[Start Provided data]

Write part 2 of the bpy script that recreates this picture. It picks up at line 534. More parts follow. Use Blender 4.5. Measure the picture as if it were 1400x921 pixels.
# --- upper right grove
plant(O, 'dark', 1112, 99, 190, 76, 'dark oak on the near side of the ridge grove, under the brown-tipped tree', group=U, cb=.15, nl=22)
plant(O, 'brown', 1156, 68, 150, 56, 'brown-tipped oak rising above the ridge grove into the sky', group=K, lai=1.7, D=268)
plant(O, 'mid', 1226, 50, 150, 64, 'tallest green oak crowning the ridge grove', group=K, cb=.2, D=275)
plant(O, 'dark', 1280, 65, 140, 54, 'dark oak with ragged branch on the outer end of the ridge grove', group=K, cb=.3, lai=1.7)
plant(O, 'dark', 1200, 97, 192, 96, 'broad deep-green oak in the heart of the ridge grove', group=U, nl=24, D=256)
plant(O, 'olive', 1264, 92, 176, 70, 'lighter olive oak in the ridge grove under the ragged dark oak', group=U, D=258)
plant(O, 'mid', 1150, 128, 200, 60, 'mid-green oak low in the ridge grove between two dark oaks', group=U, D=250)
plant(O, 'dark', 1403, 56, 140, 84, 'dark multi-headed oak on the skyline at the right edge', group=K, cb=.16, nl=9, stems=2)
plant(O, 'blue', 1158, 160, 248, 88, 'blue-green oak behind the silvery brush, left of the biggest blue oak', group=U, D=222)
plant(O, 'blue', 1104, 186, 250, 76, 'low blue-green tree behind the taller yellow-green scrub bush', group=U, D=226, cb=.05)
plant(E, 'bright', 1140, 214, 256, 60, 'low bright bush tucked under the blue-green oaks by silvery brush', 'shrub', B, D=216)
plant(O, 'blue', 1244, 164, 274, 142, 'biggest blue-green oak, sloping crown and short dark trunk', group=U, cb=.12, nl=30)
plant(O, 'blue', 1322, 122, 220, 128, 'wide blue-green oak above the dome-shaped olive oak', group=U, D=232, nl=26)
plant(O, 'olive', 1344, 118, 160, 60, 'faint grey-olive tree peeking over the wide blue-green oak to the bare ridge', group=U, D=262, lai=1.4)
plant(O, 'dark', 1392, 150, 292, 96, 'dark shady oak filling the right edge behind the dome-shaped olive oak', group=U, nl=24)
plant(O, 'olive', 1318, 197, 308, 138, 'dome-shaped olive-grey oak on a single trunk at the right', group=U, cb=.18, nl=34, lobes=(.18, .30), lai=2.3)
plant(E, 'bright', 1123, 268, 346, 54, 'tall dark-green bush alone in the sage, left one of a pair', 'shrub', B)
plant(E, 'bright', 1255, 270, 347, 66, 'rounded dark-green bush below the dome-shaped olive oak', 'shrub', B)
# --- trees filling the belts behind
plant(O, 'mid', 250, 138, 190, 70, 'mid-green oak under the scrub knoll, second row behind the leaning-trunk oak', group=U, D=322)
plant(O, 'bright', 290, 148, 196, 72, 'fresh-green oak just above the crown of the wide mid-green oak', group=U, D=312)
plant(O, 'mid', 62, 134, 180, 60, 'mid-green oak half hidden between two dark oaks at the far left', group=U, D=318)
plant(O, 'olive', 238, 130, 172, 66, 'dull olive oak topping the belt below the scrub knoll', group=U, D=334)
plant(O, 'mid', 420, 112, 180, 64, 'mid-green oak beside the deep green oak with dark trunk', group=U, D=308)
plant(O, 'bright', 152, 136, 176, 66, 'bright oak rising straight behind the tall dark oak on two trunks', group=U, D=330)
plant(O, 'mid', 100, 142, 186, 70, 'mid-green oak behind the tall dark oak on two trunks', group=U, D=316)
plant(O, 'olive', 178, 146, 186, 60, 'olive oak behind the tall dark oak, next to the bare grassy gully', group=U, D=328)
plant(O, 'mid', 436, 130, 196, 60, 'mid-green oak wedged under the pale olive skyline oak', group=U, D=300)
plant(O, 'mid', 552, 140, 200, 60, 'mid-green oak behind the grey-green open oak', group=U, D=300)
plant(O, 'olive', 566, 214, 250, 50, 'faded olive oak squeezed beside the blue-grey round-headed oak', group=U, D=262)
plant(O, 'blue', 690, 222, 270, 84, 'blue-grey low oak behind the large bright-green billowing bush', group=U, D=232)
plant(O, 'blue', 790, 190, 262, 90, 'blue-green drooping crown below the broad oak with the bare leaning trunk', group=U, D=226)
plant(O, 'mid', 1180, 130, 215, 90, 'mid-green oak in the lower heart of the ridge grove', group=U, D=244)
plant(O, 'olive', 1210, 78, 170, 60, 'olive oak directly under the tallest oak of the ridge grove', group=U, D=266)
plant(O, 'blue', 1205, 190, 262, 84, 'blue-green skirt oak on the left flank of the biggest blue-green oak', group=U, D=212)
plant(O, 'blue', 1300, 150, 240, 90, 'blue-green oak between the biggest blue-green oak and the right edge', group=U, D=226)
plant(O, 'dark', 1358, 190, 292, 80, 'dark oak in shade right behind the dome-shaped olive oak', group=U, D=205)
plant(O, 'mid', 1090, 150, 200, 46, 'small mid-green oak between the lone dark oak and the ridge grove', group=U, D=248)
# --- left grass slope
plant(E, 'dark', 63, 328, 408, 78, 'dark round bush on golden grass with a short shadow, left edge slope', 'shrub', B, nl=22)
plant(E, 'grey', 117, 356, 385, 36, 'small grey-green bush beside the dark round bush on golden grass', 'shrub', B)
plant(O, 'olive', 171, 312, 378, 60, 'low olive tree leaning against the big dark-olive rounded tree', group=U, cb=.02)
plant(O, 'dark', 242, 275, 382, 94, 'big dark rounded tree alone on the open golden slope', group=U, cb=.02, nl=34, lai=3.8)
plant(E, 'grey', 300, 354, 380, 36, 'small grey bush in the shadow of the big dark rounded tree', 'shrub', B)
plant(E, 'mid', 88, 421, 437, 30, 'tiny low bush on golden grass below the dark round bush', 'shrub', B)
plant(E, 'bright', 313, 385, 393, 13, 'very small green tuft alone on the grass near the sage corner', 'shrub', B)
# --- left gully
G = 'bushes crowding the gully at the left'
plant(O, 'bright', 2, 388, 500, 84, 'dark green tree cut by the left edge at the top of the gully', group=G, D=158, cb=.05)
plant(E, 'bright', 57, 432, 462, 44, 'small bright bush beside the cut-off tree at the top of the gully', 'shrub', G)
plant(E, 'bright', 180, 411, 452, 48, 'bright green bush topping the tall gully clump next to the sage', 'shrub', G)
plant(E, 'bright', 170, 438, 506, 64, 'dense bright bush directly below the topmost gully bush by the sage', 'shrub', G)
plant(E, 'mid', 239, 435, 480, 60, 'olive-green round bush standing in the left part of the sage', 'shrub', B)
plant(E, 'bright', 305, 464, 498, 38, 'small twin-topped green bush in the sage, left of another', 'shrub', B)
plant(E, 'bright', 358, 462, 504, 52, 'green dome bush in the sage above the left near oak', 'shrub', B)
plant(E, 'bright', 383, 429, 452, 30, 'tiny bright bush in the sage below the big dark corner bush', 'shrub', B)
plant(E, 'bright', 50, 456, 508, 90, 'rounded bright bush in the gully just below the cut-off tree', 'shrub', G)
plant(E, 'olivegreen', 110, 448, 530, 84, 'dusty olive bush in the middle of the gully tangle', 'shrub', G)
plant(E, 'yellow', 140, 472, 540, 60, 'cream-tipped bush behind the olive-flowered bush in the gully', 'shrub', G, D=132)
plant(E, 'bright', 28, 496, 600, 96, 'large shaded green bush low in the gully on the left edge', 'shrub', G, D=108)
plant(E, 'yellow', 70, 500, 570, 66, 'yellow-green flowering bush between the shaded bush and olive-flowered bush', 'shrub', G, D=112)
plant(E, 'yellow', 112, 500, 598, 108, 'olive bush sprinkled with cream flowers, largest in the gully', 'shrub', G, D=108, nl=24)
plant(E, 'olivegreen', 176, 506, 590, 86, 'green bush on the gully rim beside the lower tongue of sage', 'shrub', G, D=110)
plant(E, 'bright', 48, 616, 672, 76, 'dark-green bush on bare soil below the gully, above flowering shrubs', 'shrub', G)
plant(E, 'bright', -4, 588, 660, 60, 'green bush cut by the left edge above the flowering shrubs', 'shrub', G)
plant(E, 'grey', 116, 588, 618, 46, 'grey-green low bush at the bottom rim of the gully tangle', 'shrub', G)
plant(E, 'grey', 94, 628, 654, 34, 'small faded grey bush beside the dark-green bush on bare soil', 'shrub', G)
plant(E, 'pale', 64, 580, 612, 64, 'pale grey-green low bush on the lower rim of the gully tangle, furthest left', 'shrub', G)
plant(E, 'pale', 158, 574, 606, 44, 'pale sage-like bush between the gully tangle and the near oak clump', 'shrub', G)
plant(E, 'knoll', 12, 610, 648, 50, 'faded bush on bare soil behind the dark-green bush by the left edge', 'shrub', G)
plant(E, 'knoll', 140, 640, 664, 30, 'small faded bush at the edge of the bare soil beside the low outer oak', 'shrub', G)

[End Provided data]

Task to carry out: Search the material above for "part". Pull out each line where it shows up.

Answer to the exercise:
Write part 2 of the bpy script that recreates this picture. It picks up at line 534. More parts follow. Use Blender 4.5. Measure the picture as if it were 1400x921 pixels.
plant(E, 'mid', 239, 435, 480, 60, 'olive-green round bush standing in the left part of the sage', 'shrub', B)